War has raged in and around the last Hittite capital of Karkemish throughout its long and prestigious history. The city – also known as Carchemish or Karchemiš – straddles the Turkish-Syrian border, and today bears witness to bitter conflict just a few kilometres away in war-torn Syria. The young T E Lawrence – later Lawrence of Arabia – dug here until the onset of the First World War forced the British Museum expedition to leave; and in 1920 the Turkish military occupied the site, peppering it with mines. Now, nearly a century later, the mines are gone and the ground has been made safe so that an international team of archaeologists can begin work again on the Turkish side of the border.

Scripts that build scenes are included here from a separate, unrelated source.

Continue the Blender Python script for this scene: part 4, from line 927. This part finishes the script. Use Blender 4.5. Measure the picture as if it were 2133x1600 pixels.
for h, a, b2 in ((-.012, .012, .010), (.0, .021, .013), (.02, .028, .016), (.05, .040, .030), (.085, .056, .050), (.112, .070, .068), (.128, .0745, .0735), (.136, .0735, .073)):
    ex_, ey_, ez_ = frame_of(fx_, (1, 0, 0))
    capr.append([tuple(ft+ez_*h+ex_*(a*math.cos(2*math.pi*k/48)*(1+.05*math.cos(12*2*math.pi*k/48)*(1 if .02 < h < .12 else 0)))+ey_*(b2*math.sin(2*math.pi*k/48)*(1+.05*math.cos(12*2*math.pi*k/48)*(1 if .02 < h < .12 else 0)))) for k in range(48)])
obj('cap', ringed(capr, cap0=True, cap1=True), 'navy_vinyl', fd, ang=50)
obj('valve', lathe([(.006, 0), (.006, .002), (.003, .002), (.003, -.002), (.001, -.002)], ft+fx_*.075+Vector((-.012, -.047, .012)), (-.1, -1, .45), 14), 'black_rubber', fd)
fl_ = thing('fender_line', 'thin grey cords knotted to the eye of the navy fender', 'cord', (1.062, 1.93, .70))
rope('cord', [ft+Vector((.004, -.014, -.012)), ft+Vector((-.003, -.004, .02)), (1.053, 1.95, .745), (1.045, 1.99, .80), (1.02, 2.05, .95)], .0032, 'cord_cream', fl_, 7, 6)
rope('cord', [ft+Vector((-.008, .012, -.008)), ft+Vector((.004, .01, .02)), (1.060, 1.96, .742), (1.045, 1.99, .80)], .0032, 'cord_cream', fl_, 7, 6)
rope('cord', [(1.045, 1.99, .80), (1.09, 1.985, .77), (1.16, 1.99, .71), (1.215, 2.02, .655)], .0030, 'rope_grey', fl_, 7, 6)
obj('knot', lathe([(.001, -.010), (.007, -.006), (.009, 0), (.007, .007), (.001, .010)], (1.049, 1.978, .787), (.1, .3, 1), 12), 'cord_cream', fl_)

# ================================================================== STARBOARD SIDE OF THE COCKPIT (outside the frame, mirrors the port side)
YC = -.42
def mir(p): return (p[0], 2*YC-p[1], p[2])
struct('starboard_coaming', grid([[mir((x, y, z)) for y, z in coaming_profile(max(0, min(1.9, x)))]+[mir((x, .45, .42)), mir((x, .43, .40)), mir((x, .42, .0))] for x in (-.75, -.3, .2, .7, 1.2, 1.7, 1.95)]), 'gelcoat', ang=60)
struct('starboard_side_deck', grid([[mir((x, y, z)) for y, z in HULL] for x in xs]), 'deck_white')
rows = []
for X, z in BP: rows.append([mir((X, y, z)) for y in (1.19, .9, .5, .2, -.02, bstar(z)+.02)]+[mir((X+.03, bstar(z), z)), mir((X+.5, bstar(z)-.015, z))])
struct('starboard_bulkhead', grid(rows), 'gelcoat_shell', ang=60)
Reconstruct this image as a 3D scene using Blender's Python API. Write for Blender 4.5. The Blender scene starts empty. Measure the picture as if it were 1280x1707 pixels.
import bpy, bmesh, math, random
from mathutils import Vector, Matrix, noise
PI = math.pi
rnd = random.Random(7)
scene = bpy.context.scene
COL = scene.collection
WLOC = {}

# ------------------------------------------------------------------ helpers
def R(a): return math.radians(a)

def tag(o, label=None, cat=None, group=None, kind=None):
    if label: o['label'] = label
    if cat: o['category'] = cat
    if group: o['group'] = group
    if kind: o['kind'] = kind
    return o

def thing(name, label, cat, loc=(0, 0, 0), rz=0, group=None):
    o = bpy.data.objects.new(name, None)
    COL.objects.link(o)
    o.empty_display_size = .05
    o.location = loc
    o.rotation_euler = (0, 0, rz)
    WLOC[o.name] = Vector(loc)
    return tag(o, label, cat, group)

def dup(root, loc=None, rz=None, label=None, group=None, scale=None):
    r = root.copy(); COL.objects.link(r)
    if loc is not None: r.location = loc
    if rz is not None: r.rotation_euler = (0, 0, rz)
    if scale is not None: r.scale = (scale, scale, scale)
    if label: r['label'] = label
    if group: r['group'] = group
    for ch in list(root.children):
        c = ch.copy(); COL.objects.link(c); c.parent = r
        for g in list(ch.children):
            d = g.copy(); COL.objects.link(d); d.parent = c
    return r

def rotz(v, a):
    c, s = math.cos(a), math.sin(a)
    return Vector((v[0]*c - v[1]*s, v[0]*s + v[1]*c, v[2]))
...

Their excavations are revealing the spectacular remains of an ornate 10th-century BC palace that influenced later Neo-Assyrian design.
Santiago, the largest of the tiny Cape Verde islands off the north-west coast of Africa, was the last port of call for intrepid 16th-century sailors voyaging across the Atlantic, and grew rich as the slave trade flourished. It was also home to what must be the first church built in the Tropics.
If you look closely at the beautiful Ice Age paintings in the caves of the Quercy region, you may notice strange scratches and markings on and around the images. Are these clues to the rituals and ceremonies of the Palaeolithic artists?
Just five miles from the ruins of the Classical Greek temples at Paestum is the site of a splendid sanctuary at the mouth of the River Sele. Though there is little to see above ground, excavations have revealed extraordinary insights into what visitors to a Greek temple in its glory days would have seen and experienced.
Our last feature goes to Spain, where archaeologists have begun excavations at Zorita Castle to discover what life was like in a Medieval fortress.